Holders of $2.9 billion of Puerto Rico Employees Retirement System debt were on the wrong side of an August court decision that centered on whether their security interest is perfected.

Bondholders “were rendered unsecured due to inadequate financing statements," according to a client alert published August 28 by Chapman and Cutler LLP attorneys Laura Appleby, James Heiser and Aaron Krieger.

“This should be a lesson to secured creditors to ensure that their financing statements conform to the requirements of the Uniform Commercial Code,” the attorneys wrote. “Step one for secured lenders should be to review their collateral package to ensure that all collateral is properly perfected and adequately described according to applicable law.”

In the ERS case, the court found the UCC financing statements “did not contain a sufficient collateral description, the correct debtor name, and other relevant information, and therefore failed to perfect the ERS Bondholders’ security interest," according to Chapman.

“Taken as a whole, the ERS Security Decision serves as a cautionary tale to all secured lenders, and particularly those holding municipal debt, that they should consult counsel and confirm perfection at the first signs of distress,” the Chapman attorneys wrote.

Tri-Valley closed its two Stockton, California, schools, Acacia Elementary and Acacia Middle, in March 2017, then struggled to keep its remaining two schools — Livermore Valley Charter School and Livermore Valley Charter Preparatory School — open through the end of the 2016-2017 school year.

Despite issuing $68 million in tax-exempt bonds to construct school buildings, the charter school company “believes that the furniture and fixtures located at the debtor’s Livermore campus likely represent the only assets that are not subject to liens or avoidable liens,” according to a bankruptcy court document filed when it asked the case to be converted from reorganization to liquidation.

The state’s Fiscal Crisis & Management Fiscal Assistance Team released an audit in June 2017 that raised questions about use of bond funds and public money by the charter school operator.
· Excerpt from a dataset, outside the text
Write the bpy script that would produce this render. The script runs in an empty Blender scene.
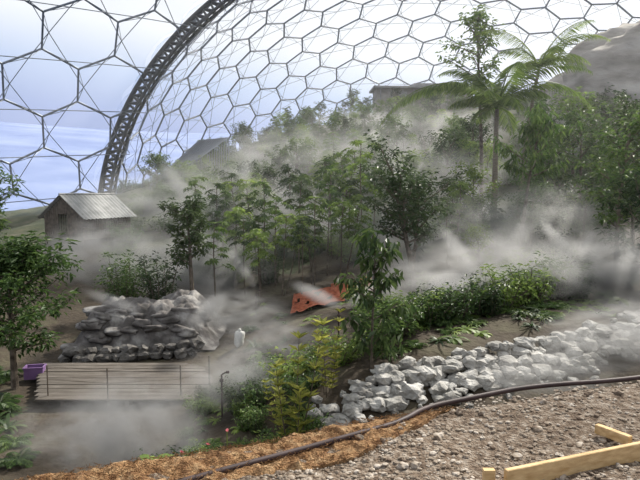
import bpy, bmesh, math, random
import numpy as np
from mathutils import Vector, Matrix, noise, Quaternion

random.seed(7); np.random.seed(7)
scene = bpy.context.scene
COL = scene.collection
try:
    scene.view_settings.view_transform = 'Standard'
except Exception: pass

def sm(t):
    t = min(1.0, max(0.0, t)); return t*t*(3-2*t)

# ------------------------------------------------------------ terrain
CP = [(-12,10,-6.8),(-4,10,-6.7),(0,10,-5.9),(4,11,-5.4),(8,12,-5.2),(14,13,-4.8),
(-8,16,-6.8),(-4,16,-6.6),(0.2,12.9,-5.6),(3.9,14.1,-5.3),(8,15.5,-5.0),
(0.2,14.9,-4.85),(3.9,16.0,-4.4),(8,17.4,-4.05),(14,20,-3.9),
(-14,22,-6.6),(-7,20,-6.75),(-3.4,20,-6.4),(-9,26,-6.4),(-4,26,-6.1),
(0,20,-4.9),(0,28,-5.1),(5,22,-4.4),(6,30,-4.2),(12,26,-3.8),(18,32,-3.0),
(-6,32,-5.8),(-15,40,-3.3),(-20,34,-4.5),(-5,42,-4.4),(3,42,-2.5),(10,42,-1.7),(22,45,0),
(-22,55,-2),(-10,58,-1.0),(0,58,1.5),(10,58,3.0),(22,58,3.5),(35,60,8),
(-27,85,-0.5),(-16,85,2.8),(-8.5,85,7),(1.4,85,9),(7,85,10.6),(17,85,11.3),(34,85,12),(45,85,18),
(-40,60,-4),(-45,30,-6),(-40,0,-6),(40,30,0),(30,10,-3),(0,120,7),(30,120,10),(-30,120,-2),(60,60,8),(0,-15,-6),(50,120,12)]
P = np.array(CP, float)
def kern(r): return np.sqrt(r*r+1.0)
n = len(P)
D = kern(np.hypot(P[:,None,0]-P[None,:,0], P[:,None,1]-P[None,:,1]))
A = np.zeros((n+1,n+1)); A[:n,:n]=D; A[:n,n]=1; A[n,:n]=1
W = np.linalg.solve(A, np.append(P[:,2],0))
def edge_y(x): return min(6.35+0.42*x, 11.5)
def bank_z(x,y):
    return -2.62 + 0.06*noise.noise(Vector((x*0.8,y*0.8,0))) + 0.02*noise.noise(Vector((x*4,y*4,3)))
def H(x,y):
    r = kern(np.hypot(P[:,0]-x, P[:,1]-y))
    v = float(r@W[:n]+W[n])
    far = sm((y-20)/40)
    v += (0.12+0.5*far)*noise.noise(Vector((x*0.25,y*0.25,0))) + (0.07+0.2*far)*noise.noise(Vector((x*0.9,y*0.9,5)))
    d = y-edge_y(x)
    if d < 2.4:
        t = sm((d+0.15)/2.3)
        v = bank_z(x,y)*(1-t)+v*t
    return v

# ------------------------------------------------------------ materials
def new_mat(name):
    m = bpy.data.materials.new(name); m.use_nodes=True
    nt = m.node_tree; nt.nodes.clear()
    out = nt.nodes.new('ShaderNodeOutputMaterial')
    return m, nt, out
def ramp(nt, stops):
    r = nt.nodes.new('ShaderNodeValToRGB')
    cr = r.color_ramp
    while len(cr.elements)<len(stops): cr.elements.new(0.5)
    for e,(p,c) in zip(cr.elements,stops):
        e.position=p; e.color=(*c,1)
    return r
def surf_mat(name, stops, scale=3, rough=0.9, bump=0.3, bscale=None, detail=6, metallic=0, stretch=None):
    m,nt,out = new_mat(name)
    L=nt.links
    g = nt.nodes.new('ShaderNodeNewGeometry')
    src = g.outputs['Position']
    if stretch:
        mp = nt.nodes.new('ShaderNodeMapping'); mp.inputs['Scale'].default_value=stretch
        L.new(src, mp.inputs[0]); src=mp.outputs[0]
    nz = nt.nodes.new('ShaderNodeTexNoise'); nz.inputs['Scale'].default_value=scale; nz.inputs['Detail'].default_value=detail
    L.new(src, nz.inputs['Vector'])
    r = ramp(nt, stops); L.new(nz.outputs['Fac'], r.inputs[0])
    b = nt.nodes.new('ShaderNodeBsdfPrincipled')
    L.new(r.outputs[0], b.inputs['Base Color']); b.inputs['Roughness'].default_value=rough; b.inputs['Metallic'].default_value=metallic
    b.inputs['Specular IOR Level'].default_value=0.25
    if bump:
        n2 = nt.nodes.new('ShaderNodeTexNoise'); n2.inputs['Scale'].default_value=bscale or scale*4; n2.inputs['Detail'].default_value=5
        L.new(src, n2.inputs['Vector'])
        bp = nt.nodes.new('ShaderNodeBump'); bp.inputs['Strength'].default_value=bump; bp.inputs['Distance'].default_value=0.1
        L.new(n2.outputs['Fac'], bp.inputs['Height']); L.new(bp.outputs[0], b.inputs['Normal'])
    L.new(b.outputs[0], out.inputs[0])
    return m
def leaf_mat(name, c1, c2, c3, trans=0.35):
    m,nt,out = new_mat(name); L=nt.links
    g = nt.nodes.new('ShaderNodeNewGeometry'); oi = nt.nodes.new('ShaderNodeObjectInfo')
    add = nt.nodes.new('ShaderNodeMath'); add.operation='MULTIPLY_ADD'
    L.new(oi.outputs['Random'], add.inputs[0]); add.inputs[1].default_value=0.4
    ml = nt.nodes.new('ShaderNodeMath'); ml.operation='MULTIPLY'; ml.inputs[1].default_value=0.6
    L.new(g.outputs['Random Per Island'], ml.inputs[0]); L.new(ml.outputs[0], add.inputs[2])
    r = ramp(nt, [(0,c1),(0.5,c2),(1,c3)]); L.new(add.outputs[0], r.inputs[0])
    b = nt.nodes.new('ShaderNodeBsdfPrincipled'); b.inputs['Roughness'].default_value=0.5; b.inputs['Specular IOR Level'].default_value=0.3
    L.new(r.outputs[0], b.inputs['Base Color'])
    t = nt.nodes.new('ShaderNodeBsdfTranslucent'); L.new(r.outputs[0], t.inputs[0])
    mx = nt.nodes.new('ShaderNodeMixShader'); mx.inputs[0].default_value=trans
    L.new(b.outputs[0], mx.inputs[1]); L.new(t.outputs[0], mx.inputs[2]); L.new(mx.outputs[0], out.inputs[0])
    return m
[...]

The audit was conducted at the request of Alameda County Superintendent of Schools Karen Monroe.

The 501(c)(3) nonprofit public-benefit corporation issued $27.5 million in tax-exempt bonds through the California School Finance Authority in 2012 as well as an additional $15 million in Qualified School Construction Bonds.

It also issued $25.5 million through another conduit issuer, the California Statewide Communities Development Authority, in 2015.

The bonds issued through the California School Finance Authority were the focus of the UMB lawsuit. The bonds were sold in a private placement using underwriter Westhoff Cone & Holmstedt. CSFA, a conduit issuer under the umbrella of the State Treasurer's Office, primarily facilitates financing for charter schools, according to its website.

The Tri-Valley charter school operator had defaulted on its bonds by the time of the conversion to liquidation. It made an unscheduled draw of more than $324,000 on debt reserves in October 2016 on the 2012 bonds and then missed its June 1, 2017 debt service payments, according to filings on the Municipal Securities Rulemaking Board’s EMMA website.